The Lean Edge

John Hunter asked me to participate this year in his Annual Management Blog Review, and I agreed to review three blogs I follow, starting with The Lean Edge.  It is a blog with multiple authors, including some of the best writers about Lean. I enjoy reading posts from people like Art Smalley, Jeffrey Liker, or Pascal Dennis, to name a few, but I find the site busy and confusing.

On top of the home page is the question of the month: “Why has the Lean movement largely failed to capture the imagination of the sales team?” by Joel Stanwood, and it is followed by 10 answers that are on-topic. But then the next post is a repeat of the question and it is followed by posts that are unrelated to it, such as “Establish a daily pattern production schedule to sequence your presses,” by Peter Handlinger.

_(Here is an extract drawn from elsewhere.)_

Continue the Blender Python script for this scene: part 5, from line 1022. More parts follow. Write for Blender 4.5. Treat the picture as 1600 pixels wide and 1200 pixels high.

To understand the logic behind this, you tab over to the “About” page, according to which “The Lean EDGE is a platform for discussion between management thinkers and lean management writers. Lean authors give their responses to general management questions posed by guest writers. The aim of the discussion is to share different points of view and to collectively build a vision of lean management.”

San Francisco parking signIt is simple as a San Francisco parking sign (see left). It introduces four categories of participants: management thinkers, lean management writers, lean authors, and guest writers. When you go back to the Home page to see who is in these different categories, you find everybody lumped in a list called “Authors” on the left sidebar, alphabetized by first names, and including people who are business executives and not writers. You even find two entries that are not people at all, like “book announcement” and “event announcement.”

I did participate as an author for a while, but resigned in frustration. You are prompted to “Write a comment” on any post but you are not supposed to. If you want to write a comment, you have to submit as a new post, which goes against your conditioned reflex as a blog reader. And then you are supposed to respond only to the original question, not to another contributor’s post. So you put all these great authors together to “share different points of view,” but they may not debate each other.  It was like visiting Switzerland, where I always feel that everybody is watching me for breaking some rule I don’t know but everybody else does.

I think the root of the problem is that The Lean Edge is trying to do with WordPress something that it isn’t intended or well-suited for. To me, a blog is a conversation between one author and the world, and the ones I enjoy most have an unfettered, unique authorial voice. With multiple authors, it is not a blog but a forum. It works by different rules and needs different software platforms, such as LinkedIn Groups.

Still, I occasionally visit The Lean Edge because I am interested in what Peter Handlinger has to say about scheduling a press shop, or Orry Fiume about making field sales reps participate in Kaizen events.